Otros de los patricios, o colorados como les llamaba cariñosamente el pueblo, fueron azotados a latigazos y marcados a hierro candente en el rostro con la D de desertores. La mayoría habían caído prisioneros en la batalla del Convento de Churubusco, donde volvieron a pelear con valor y decisión, amparados en su bandera verde de Eire, con las leyendas Irlanda por siempre y Por la Independencia de México.
En Monterrey, Angostura, Cerro Gordo, Padierna, Churubusco, el Batallón de San Patricio, dirigido por el capitán John Riley (1805-1850), integrado fundamentalmente por irlandeses, aunque había un grupo de alemanes y escoceses también, combatió por México y con los mexicanos. Muchos cayeron en esas batallas, en nombre de la libertad y de la justicia.
Un buen número de estos irlandeses provenían de San Felipe junto al río Brazos y San Patricio en la ribera norte del río de las Nueces, a ochenta leguas de Matamoros. Le debían agradecimiento a México, que los recibiera como colonos. Por eso en la batalla de Matamoros muchos de ellos decidieron pasarse de nuestro lado. 300 familias irlandesas perseguidas por los nativistas en Inglaterra, habían sido llevadas a Texas para impulsar la emigración.
Ellos no podían estar de acuerdo con una guerra promovida por la Gran Logia de Louisiana, integrada por esclavistas. Durante esta guerra, otros irlandeses fueron testigos de la matanza en la Cueva Encantada de Saltillo, llevada a cabo por el Cuerpo de Caballería de Arkansas. Decenas de campesinos fueron asesinados, se les arrancó el cuero cabelludo, se violó a sus mujeres. Ellos no podían continuar por eso con los invasores.
Así pues, más de cuatrocientos irlandeses lucharon como voluntarios del Ejército mexicano, bajo el mando del Capitán John Riley, quien había cruzado hacia México acompañado en un principio de un puñado de irlandeses y dos esclavos negros, quienes fueron libres en nuestro territorio.
Hoy la memoria de todos estos soldados es honrada en México. En forma reciente los músicos de Chieftains y Ry Cooder produjeron un disco en homenaje a su gesta, en el cual colaboró Chavela Vargas. Sin embargo, existe poca literatura consagrada a ellos, a pesar de lo singular de su historia.
Una novela, hermosa y trágica, titulada El batallón de San Patricio, fue escrita por la oaxaqueña Patricia Cox (1911-1999). Pero no ha vuelto a reeditarse, en un olvido injusto, que ni siquiera tantos gastos del Bicentenario pudieron reparar. Y estos irlandeses combatieron y murieron habiendo levantado precisamente una bandera con la leyenda: Por la Independencia de México.
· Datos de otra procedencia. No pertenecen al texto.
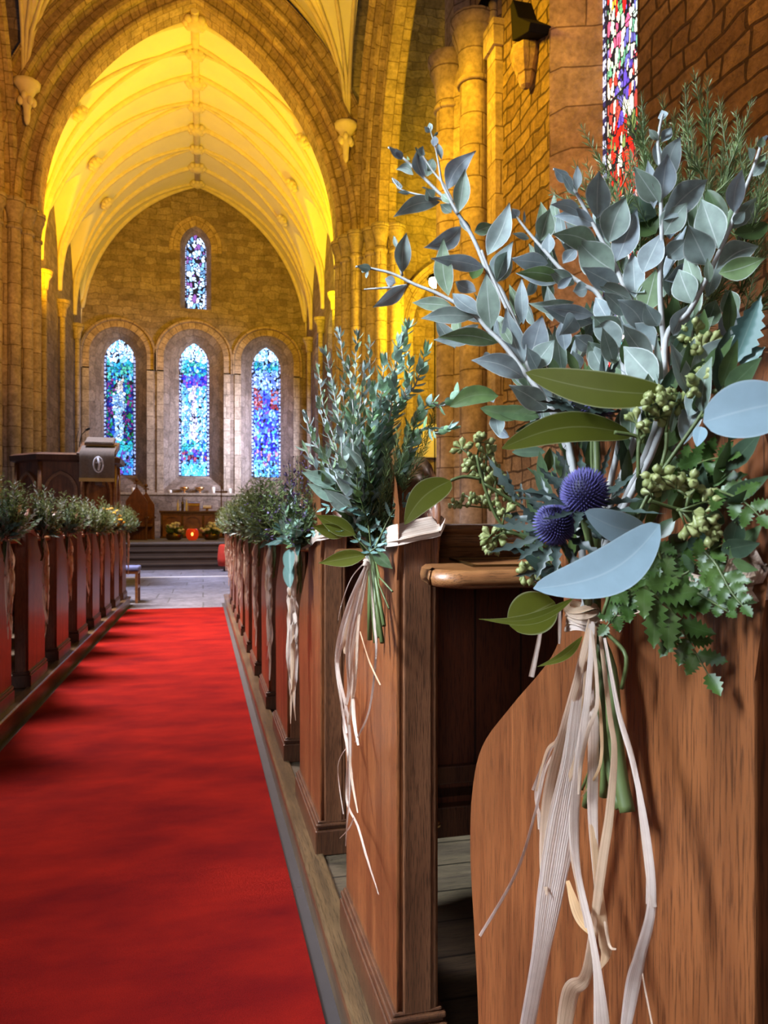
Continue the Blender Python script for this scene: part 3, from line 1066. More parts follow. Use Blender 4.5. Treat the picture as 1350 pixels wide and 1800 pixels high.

Recuerdo haber visto al escritor Rubén Salazar Mallén (1905-1986), unas semanas antes de su muerte. Estaba lleno de indignación porque unos burócratas de la SEP se habían negado a reimprimir en una colección de autores mexicanos, el libro de Patricia Cox. Ese fue precisamente el tema de su último artículo publicado. Veinticuatro años después se sigue marginando este libro, el cual no puede conseguirse ahora.
Aquella vez en San Ángel, ya retirados los cuerpos de los mártires ejecutados por el Ejército estadounidense, la gente fue con hachas para derribar los fresnos, considerados malditos. Con ellos se hizo una gran hoguera, mientras un grupo de mujeres rezaba por el alma de esos soldados del Batallón de San Patricio, quienes ahí cayeron valientemente, como sucedió siempre con los integrantes de este cuerpo militar, quienes se sacrificaron por nuestro país. En San Ángel, como en Chapultepec, donde los mantuvieron a la espera de ser izada la bandera estadounidense, gritaron ¡Viva México! antes de morir.
Porque la memoria de todos estos irlandeses es importante, el libro de Patricia Cox consagrado a ellos, debe reimprimirse.